Preview: Mega-Eating Drinking Complex That's Opening on Downtown's Pier A

Bar designer Danny McDonald in Pier A’s first floor, next to what will be an oyster bar and shucking stations. The vast floor can hold more than 600 people. Photo: Carl Glassman/Tribeca Trib

Posted
Mar. 31, 2014

Historic Pier A, for decades the victim of neglect and disrepair, will return to life in June as a mega-eating and drinking complex, including multiple bars, restaurants, a lounge, a tourist information center and a gallery of historical photos.

The man in charge of the interior transformation of this 32,000-square-foot shell of a building is Danny McDonald, a 48-year-old bar designer and native of Ireland. Starting life in New York as a 17-year-old bartender, he has gone on to design numerous bars and restaurants, including Harry’s, Ulysses and Grace, all owned by the Poulakakos family, the lease holders for Pier A.
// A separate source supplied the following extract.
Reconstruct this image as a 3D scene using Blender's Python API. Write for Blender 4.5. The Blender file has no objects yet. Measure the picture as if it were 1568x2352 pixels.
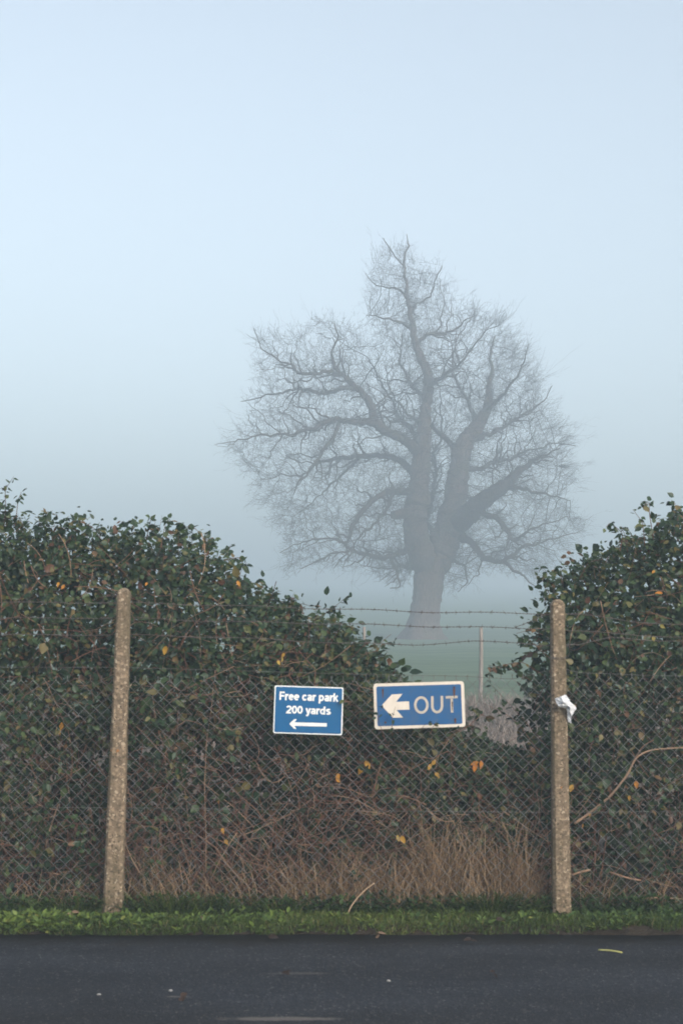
import bpy, bmesh, math, random
import numpy as np
from mathutils import Vector, Matrix
from mathutils.kdtree import KDTree

scene = bpy.context.scene
R = math.radians
# ------------------------------------------------------------------ camera
VW, VH, F = 1568.0, 2352.0, 3420.0          # photo measured on a 1568 x 2352 view of it
EYE = 1.59
TILT = math.atan(314.0 / F)
cam_d = bpy.data.cameras.new('camera')
cam = bpy.data.objects.new('camera', cam_d)
scene.collection.objects.link(cam)
cam.location = (0, 0, EYE)
cam.rotation_euler = (math.pi / 2 + TILT, 0, 0)
cam_d.sensor_fit = 'VERTICAL'
cam_d.sensor_height = 36.0
cam_d.sensor_width = 24.0
cam_d.lens = 36.0 * F / VH
cam_d.clip_start = 0.1
cam_d.clip_end = 2000
cam_d.dof.use_dof = True
cam_d.dof.focus_distance = 55.0
cam_d.dof.aperture_fstop = 5.6
scene.camera = cam

# ------------------------------------------------------------------ light
SUN_EL, SUN_AZ = R(24), R(148)              # azimuth measured clockwise from +Y (behind, to the right)
world = bpy.data.worlds.new("World")
scene.world = world
world.use_nodes = True
wn = world.node_tree
bg = wn.nodes['Background']
sky = wn.nodes.new('ShaderNodeTexSky')
sky.sky_type = 'NISHITA'
sky.sun_disc = False
sky.sun_elevation = SUN_EL
sky.sun_rotation = SUN_AZ
sky.air_density = 1.0
sky.dust_density = 4.0
sky.ozone_density = 1.0
soft = wn.nodes.new('ShaderNodeHueSaturation')     # the thin overcast takes some of the blue out
soft.inputs['Saturation'].default_value = 0.50
wn.links.new(sky.outputs[0], soft.inputs['Color'])
tint = wn.nodes.new('ShaderNodeMix'); tint.data_type = 'RGBA'; tint.blend_type = 'MULTIPLY'
tint.inputs[0].default_value = 1.0; tint.inputs[7].default_value = (.965, 1.0, .985, 1)
wn.links.new(soft.outputs[0], tint.inputs[6])
wn.links.new(tint.outputs[2], bg.inputs[0])
bg.inputs[1].default_value = 0.15
sl = bpy.data.lights.new('sun', 'SUN')
sl.energy = 1.0
sl.angle = R(22)
sl.color = (1.0, 0.86, 0.72)
sun = bpy.data.objects.new('sun', sl)
scene.collection.objects.link(sun)
sd = Vector((math.sin(SUN_AZ) * math.cos(SUN_EL), math.cos(SUN_AZ) * math.cos(SUN_EL), math.sin(SUN_EL)))
sun.rotation_euler = sd.to_track_quat('Z', 'Y').to_euler()
sun.location = sd * 50
scene.view_settings.view_transform = 'Standard'
scene.view_settings.look = 'None'
scene.view_settings.gamma = 1
scene.view_settings.exposure = 1.1
scene.cycles.volume_bounces = 3
scene.cycles.max_bounces = 8
scene.cycles.diffuse_bounces = 3
scene.cycles.use_denoising = True

HAZE_DENSITY = 0.0073

# ------------------------------------------------------------------ helpers
rng = np.random.default_rng(7)
random.seed(7)

def W(vx, vy, Y):
    """world point at depth Y seen at view pixel (vx, vy) of the photograph"""
    st, ct = math.sin(TILT), math.cos(TILT)
    dx, dy = vx - VW / 2, VH / 2 - vy
    d = Vector((dx, F * ct - dy * st, F * st + dy * ct))
    return Vector((0, 0, EYE)) + d * (Y / d.y)

def wx(vx, Y=9.0): return W(vx, 1600, Y).x

def link(name, me, m=None, parent=None):
    o = bpy.data.objects.new(name, me)
    scene.collection.objects.link(o)
    if m is not None: me.materials.append(m)
    if parent is not None: o.parent = parent
    return o

def empty(name, loc=(0, 0, 0)):
    o = bpy.data.objects.new(name, None)
    o.location = loc
    scene.collection.objects.link(o)
    return o

def tag(o, label=None, cat=None, group=None, kind=None):
    if label: o['label'] = label
    if cat: o['category'] = cat
    if group: o['group'] = group
    if kind: o['kind'] = kind
    return o

def np_mesh(name, V, polys, attr=None, smooth=False):
    """V (n,3); polys: list of (k,m) index arrays"""
    V = np.asarray(V, dtype=np.float32)
    me = bpy.data.meshes.new(name)
    me.vertices.add(len(V))
    me.vertices.foreach_set('co', V.ravel())
    idx = np.concatenate([p.ravel() for p in polys]).astype(np.int32)
    tot = np.concatenate([np.full(len(p), p.shape[1]) for p in polys]).astype(np.int32)
    st = np.concatenate([[0], np.cumsum(tot)[:-1]]).astype(np.int32)
    me.loops.add(len(idx))
    me.loops.foreach_set('vertex_index', idx)
    me.polygons.add(len(tot))
    me.polygons.foreach_set('loop_start', st)
    me.polygons.foreach_set('loop_total', tot)
    if smooth: me.polygons.foreach_set('use_smooth', np.ones(len(tot), dtype=bool))
    if attr is not None:
        a = me.attributes.new('var', 'FLOAT', 'POINT')
        a.data.foreach_set('value', np.asarray(attr, dtype=np.float32))
    me.update(calc_edges=True)
    me.validate()
    return me

def put_origin(me, o, loc):
    """move an object's origin to loc while its mesh stays put in the world"""
    me.transform(Matrix.Translation(-Vector(loc)))
    o.location = loc

def norm(a): return a / np.maximum(np.linalg.norm(a, axis=-1, keepdims=True), 1e-9)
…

McDonald said he took pains to give the 126-year-old pier a vintage look, from a collection of 170 retrofitted steamship pressure gauges that will glow above the long first floor to the Gilded Age-style stained glass above the main lobby. McDonald even helped name the rooms, most evoking the harbor’s history.

“It’s a delight to stay very close to the story of this pier,” McDonald said. “All you have to do is re-tell it and pay it the historical respect that it deserves.”

The Trib toured the unfinished interior with McDonald, and here is what he says is coming.

 

 
 

 

 

 

FIRST LEVEL
THE GALLERY
This is the main entrance, one of 10 entrances into the building. In the floor, a large letter “A,” made of military steel, is embedded in the concrete floor. The entrance is lit by hand-made Bevolo glass and steel lighting fixtures. Historical photos will hang on the wall.

INFORMATION CENTER
Visitors can get information provided by the Downtown Alliance, with additional material from the South Street Seaport Museum.

LOBBY TO THE SECOND FLOOR
Elevator and glass staircase take visitors to the second floor, with a glass opening to the staircase. McDonald calls this section “a tribute to the Gilded Age—the 1880s and 1890s—with a high level of stained wood finish and stained glass on the ceiling.” He says the area is meant to invite people upstairs, to let them see that Pier A “is not just about down­stairs. There’s also a second level.”

THE LONG HALL
This room is true to its name and, along with the  Oyster Bar at the other end, can hold more than 600 people. McDonald pictures 200 to 300 drinking and eating customers in the informal setting of Pier A’s largest dining room. He plans to hang 170 antique pressure gauges from the ceiling. The dials of the round gauges, once belonging to 19th-century steam­ships, will be retrofitted to light up from the inside. (“If it happened to be St. Patrick’s Day, we might give them a little bit of green tint.”)

The wooden ceiling will be new but, like much of the pier’s interior, will be made to look as old as the pier itself.

“When you walk in,” Mc­Donald says, “it’s going to feel like this could have been here all along.”

OYSTER BAR
Oysters will be served throughout the Long Hall and shucked and steamed at five stations of the oyster bar. At the far west end of this area are the winding stairs that lead to the clock tower. The stairs, not legal for their intended use, will become a glass-enclosed refrigerated “wine tower” three stories high. “It’s going to be one of a kind,” McDonald says.

 

 

 

 

 

 

 

SECOND LEVEL
THE COMMISSIONER'S ROOM
This room, with its original teak walls, was the setting for Don Corleone’s office in “Godfather II.” “It’s that kind of place you say to the guy at the door, ‘We’re going to be three for the parlor,’” says McDonald. The bar can hold 50 people and opens onto a balcony with a view of the harbor.

THE FOUR DINING ROOMS
There are four private rooms on this floor—Grace, Patrol, New Yorker and Liberty—each named with a local historical reference in mind.

THE GALLEY
This is an open kitchen with three chef’s tables. McDonald says it’s the only part of the pier that is designed with a contemporary rather than historical look. There is sizable wall space to hang contemporary art from the Hudson Valley. “Why not celebrate local artists?” he asks rhetorically.

THE STATEROOM
Next to the “galley” is a dining room that will have six tables (including one in the galley) but can also seat up to 60 people together.

“It becomes one huge dining table right in the center of the room, which is great,” McDonald said. “You don’t get to do that every day.”

THE HARRISON ROOM
This bar will have a big  stained glass window with the letter “A,” a visible feature of the building’s exterior. The room provides an unusual view up West Street to 1 World Trade Center.

 

THIRD LEVEL (Not shown)
"THE LOFT" EVENT SPACE
The third level runs about a third of the length of the pier building and contains a large room for a wide variety of special events.